Speed tuning the small block Chevy

I am not a certified mechanic, the information in the following article is based on my personal experience of building and tuning small block Chevys since 1986 and 12+ years in racing. There is no doubt in my mind that these tips work and show a noticeable improvement in performance and reliability. Whether you agree or use what is offered here is totally up to you and I do not offer any guarantees.

It is not the intent to give specifics as to actual tuning numbers, rather think of this as a generic guide to more consistent runs and smoother performance. The speed tips can be applied to street performance and lower level racing classes and are written for Small Block Chevy applications, although some of the tips are non-specific to engine manufacturer.


 Jetting:
A couple jet sizes could mean the difference between a winning run and total meltdown. When working with small block Chevy stock cast iron heads and intake manifolds, one thing you can be absolutely sure of is no two engines will have the exact same fuel needs, although in many instances they will be close but this is not to say you should not jet to your particular needs.
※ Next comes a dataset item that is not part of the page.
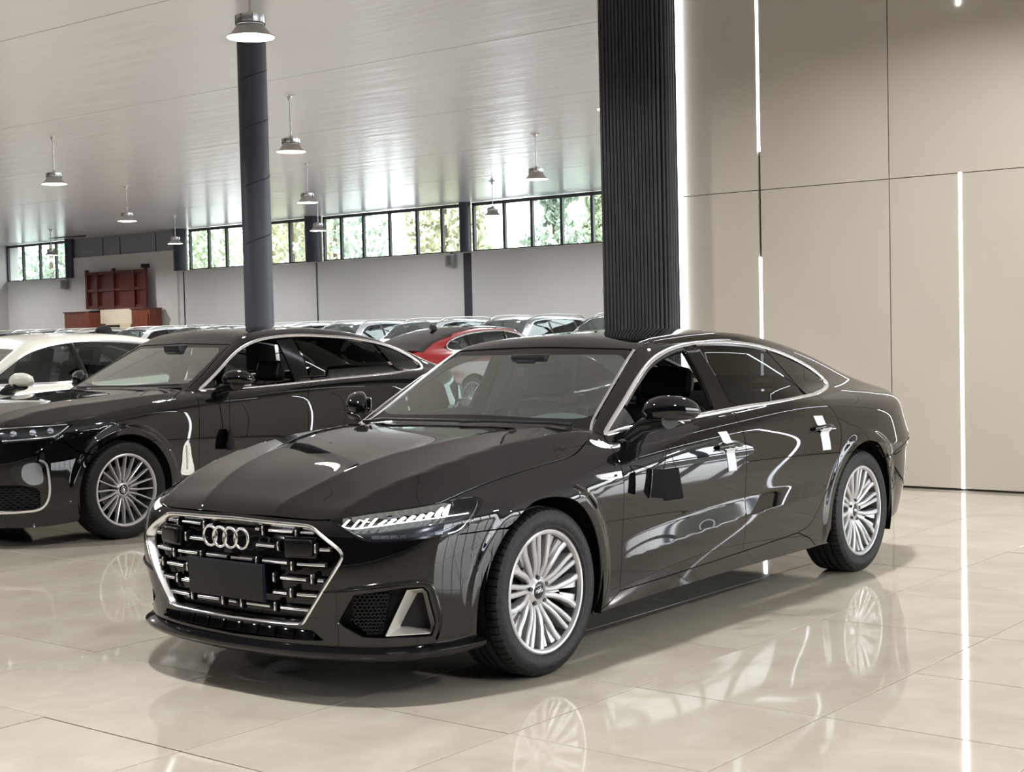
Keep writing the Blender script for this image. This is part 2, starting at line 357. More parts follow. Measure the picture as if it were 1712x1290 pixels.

For safety sake it is always best to run a hair on the rich side, but it has been my experience that the best overall performance will be when you run on the 'ragged edge', so you'll have to test your comfort level. Camshaft profile, header design, cam timing and ignition timing can all affect the jetting for your engine. 

New Carb:
When you buy a new carburetor, the factory baseline will be enough to get you up and running but don't assume that it is at it's optimum as the baseline is intended to meet many different needs. Over the years I have noticed that Holley 4 barrel carbs with vacuum secondaries seem to be the most out of the ballpark. The secondary vacuum spring and cam will need the most attention. Edelbrock 4 barrel have a better track record of being more closely tuned out of the box. If your rules restrict you to 350 c.i. engines and the factory stock Holley 500 CFM PN 4412, the 73 jet it comes with should be a good start point and has proved for me to be the best jet for compression ratios up to 11:1 and most hydraulic race cams.

 Air Idle Adjustment:
Probably the most overlooked and misunderstood of all carburetor adjustments. Idle air mixture affects air/fuel delivery at all RPM's, not just at idle, so it is important. 
Never assume the idle mixture screws will be set to some magical number of turns unless of course you buy your engines dynoed and turnkey. If your engines are purchased this way then use the exact same carb settings as the engine was delivered to you. If you're in the second group and are using home built or generic speed shop engines then the idle mixtures need to be adjusted to the needs of each bank of the engine. What does this mean? It means that it will be super rare for the your mixture screws to be the exact same number of turns out from side to side or any exact number at all for that matter. In fact it is much more common for your air idle mixture adjustments to be set differently from side to side of the carburetor. Don't just turns your screws out 1/1/4 turns and be done with it. If you do this, all you will have done is turned your idle mixture screws out 1 1/4 turns, you haven't actually done any tuning. I've actually watched a certified mechanic 'tune' a carb this way and insist it was right. The proper way to adjust air idle mixture is with a vacuum guage. Turn the air mixture screws out until the highest engine vacuum is achieved and then turn in a hair. I've found the vacuum gauge method to be a hassle and a good ear can get the same results. Turn the air mixture screws out until the highest RPM is achieved and then turn in a hair. If you've got a good ear, you'll get the same results. 
Adjusting the idle mixture on a four barrel would be the same except you need to adjust both primary screws first and then move on to the sencondary screws. 
One last note: the idle speed and throttle plate position must be correct in order to adjust the air idle mixture. If your throttle plates are open too far you won't hear or see any noticeable difference when adjusting the screws and it will seem as if they have no affect. Actually the idle air screws are still richening and leaning as you adjust but you just won't hear the affect, thus making your adjustments useless and highly inaccurate. If your throttle plates are positioned correctly you should be able to stall the engine by turning any idle mixture screw all the way in.

Carburetor Cleaning:     
How often should a race carb be cleaned? After every day/night of racing. I know many will disagree with this one. Many racers have told me it's a waste of time. Saying that every time they took the carb apart they  didn't see or find anything. Think about this, a piece of dirt big enough for you to plainly see would be big enough to block an air bleed. Much smaller particles can get past the naked eye test but still raise havoc inside a carb. 
In my 5 years of working on and tuning a WISSOTA Super Stock, I can say without any doubt that cleaning your carb after every night of racing will have a dramatic affect on reliability and consistency. This was put to the test, racing two tracks per week for one full season. Many races were won that year, including a few features and we made it to the 'big show' at two invitationals. 
Was our sparkly clean carb the sole factor of our success? Of course not, but it was a definite contributing factor in our success and the driver/owner will attest to that as well.